RR : Je ne sais pas. Je dirais que j’écris sur les thèmes qui m’intéressent à un moment donné et que je m’y tiens. Je ne pense pas que c'était prémédité. J'ai réussi à parfaire mon art grâce à ma passion et à une pratique rigoureuse.

JMF : Se faire chantre de la vérité est un pari osé, surtout lorsque l’on sait que celle-ci n'est pas facile à atteindre. Une partie de votre œuvre se situe quasiment à la frontière entre deux genres : le journalisme et la poésie. Est-ce important que vos recueils soient lus par des gens qui ne partagent pas votre vision de la « vérité » ?


RR : Je pense que mes poèmes reflètent ma personnalité, donc je n’apporte rien de plus que mes propres interprétations. Les gens qui ont une autre vision de la vérité ne devraient pas nécessairement lire mes recueils. Toutefois, l’idée que des personnes puissent développer de l’empathie et en faire preuve me plaît. Il serait plus intéressant que nous développions cette faculté.

JMF : Aviez-vous des certitudes sur vous-même à Trinité-et-Tobago (j’imagine qu’il s’agissait de votre vision du paradis) qui se sont effondrées au Royaume-Uni ? Si tel est le cas, la poésie a-t-elle permis de combler ce fossé ? Comment en êtes-vous arrivé à penser que l’on pouvait transporter le paradis ?


RR : Premièrement, cette idée m’est venue à l’esprit parce que je voulais qu’elle soit réelle. C'est aussi à cause du parcours de ma grand-mère, qui s'est installé en Angleterre. Elle a réussi à faire venir presque tous ses enfants (ils étaient au nombre de onze) grâce à l’argent qu’elle gagnait en cousant des robes. Ils étaient son paradis à elle.
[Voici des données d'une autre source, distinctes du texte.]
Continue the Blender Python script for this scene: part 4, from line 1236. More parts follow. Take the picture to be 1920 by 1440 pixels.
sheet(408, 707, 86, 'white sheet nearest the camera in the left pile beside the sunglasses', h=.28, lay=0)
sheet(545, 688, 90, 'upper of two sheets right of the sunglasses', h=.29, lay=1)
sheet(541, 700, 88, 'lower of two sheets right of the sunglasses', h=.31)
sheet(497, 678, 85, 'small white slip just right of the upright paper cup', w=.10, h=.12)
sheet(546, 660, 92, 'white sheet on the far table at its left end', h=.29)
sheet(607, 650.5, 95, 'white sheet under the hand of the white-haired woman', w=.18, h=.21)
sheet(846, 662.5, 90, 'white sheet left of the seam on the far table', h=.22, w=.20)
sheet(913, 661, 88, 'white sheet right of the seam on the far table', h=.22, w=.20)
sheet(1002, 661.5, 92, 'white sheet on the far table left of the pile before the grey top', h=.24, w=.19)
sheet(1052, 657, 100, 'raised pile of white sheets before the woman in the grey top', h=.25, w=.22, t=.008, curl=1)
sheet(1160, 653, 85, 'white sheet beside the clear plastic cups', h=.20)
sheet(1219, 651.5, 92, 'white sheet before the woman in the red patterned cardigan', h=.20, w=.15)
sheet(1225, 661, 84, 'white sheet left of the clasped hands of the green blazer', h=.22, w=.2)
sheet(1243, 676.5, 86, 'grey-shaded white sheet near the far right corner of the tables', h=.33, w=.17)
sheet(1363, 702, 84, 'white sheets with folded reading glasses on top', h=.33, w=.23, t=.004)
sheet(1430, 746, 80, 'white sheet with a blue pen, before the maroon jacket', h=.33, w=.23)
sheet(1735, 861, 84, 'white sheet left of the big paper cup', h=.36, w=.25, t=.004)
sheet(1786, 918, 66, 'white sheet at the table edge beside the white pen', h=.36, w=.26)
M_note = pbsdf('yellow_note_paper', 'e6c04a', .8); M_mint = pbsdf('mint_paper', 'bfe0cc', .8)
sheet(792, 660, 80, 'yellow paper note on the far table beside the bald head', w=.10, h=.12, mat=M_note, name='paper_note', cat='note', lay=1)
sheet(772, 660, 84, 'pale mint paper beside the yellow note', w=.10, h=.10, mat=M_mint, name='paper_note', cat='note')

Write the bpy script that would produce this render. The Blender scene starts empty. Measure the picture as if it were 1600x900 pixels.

Je pense que c’est en Angleterre que je me suis découvert en tant qu’artiste international. Je n’avais pas encore conscience de cela à Trinité-et-Tobago.

JMF : Dans ce recueil, un bon nombre de poèmes semblent sous-tendus par la foi en quelque chose de plus grand, qui ressemble à un paradis plus permanent, pour ainsi dire. Quel effet souhaitiez-vous produire par ces références ?


RR : Je voulais que les gens comprennent à quel point la prière peut être une arme redoutable quand nous faisons face à des traumatismes.

JMF : Souvent, le « héros » de vos poèmes représente la figure de l’opprimé, plus particulièrement celle du migrant. Dans quelle mesure votre vécu en tant qu'étranger influence-t-elle vos écrits ?


RR : Hmm… Je ne saurais le dire. Je n’ai pas le recul nécessaire. Je suis sûr que cela a une influence. Ce que je veux dire, c’est qu’à mon arrivée en Angleterre, j’ai vécu dans des barres d'immeubles, donc j'ai su ce que c’était. Je suppose que cela m’a donné une autre vision des choses.

JMF : J’ai entendu dire que vous serez à Trinité-et-Tobago pour l'édition 2020 du Bocas Lit FestSouhaiteriez-vous collaborer avec d’autres auteurs caribéens ?


RR : En effet, je serai présent au Bocas et j’ai hâte de rencontrer d’autres écrivains. Certains poètes trinidadiens commencent à se faire un nom sur la scène mondiale. Je pense notamment à Andre Bagoo, Shivanee Ramlochan et Muhammad Muwakil. Ce serait formidable de faire connaissance avec les auteurs caribéens qui seront à Trinité-et-Tobago.

JMF : Quelles sont les personnes qui vous inspirent le plus ?


RR : Des poètes comme Kwame Dawes, Linton Kwesi Johnson [fr] et Sharon Olds ; des personnes comme Mohamed Ali [fr] et des musiciens comme David Rudder, Brother Resistance et Bunji Garlin.

JMF : La poésie reste un genre littéraire confidentiel à Trinité-et-Tobago. Néanmoins, elle parvient à se trouver une place entre la soca [fr], le rapso et les prestations de spoken word. Ces formes d’expression artistiques ne sont pas sans rappeler la tradition de la calinda [fr] (art martial) et ses chants à répondre. C‘est tout cela, la poésie caribéenne, d‘une certaine façon… À votre avis, pourquoi la poésie dégage-t-elle autant de puissance ?


RR : Je pense que la poésie possède en elle cette puissance qui développe l'empathie. Ce sont aussi les poèmes qui nous permettent d'observer la vulnérabilité de l’être humain. L’absence d’empathie et de vulnérabilité débouche souvent sur la cruauté.

JMF : Quel conseil donneriez-vous aux poètes de la région ?


RR : Continuez à écrire sans vous soucier des opinions des uns et des autres ; n’abandonnez jamais l'écriture.

JMF : Quelle est votre plus grande fierté en pensant à ce recueil ?


RR : C’est le fait de m'y être consacré pleinement. J'y ai mis beaucoup de cœur.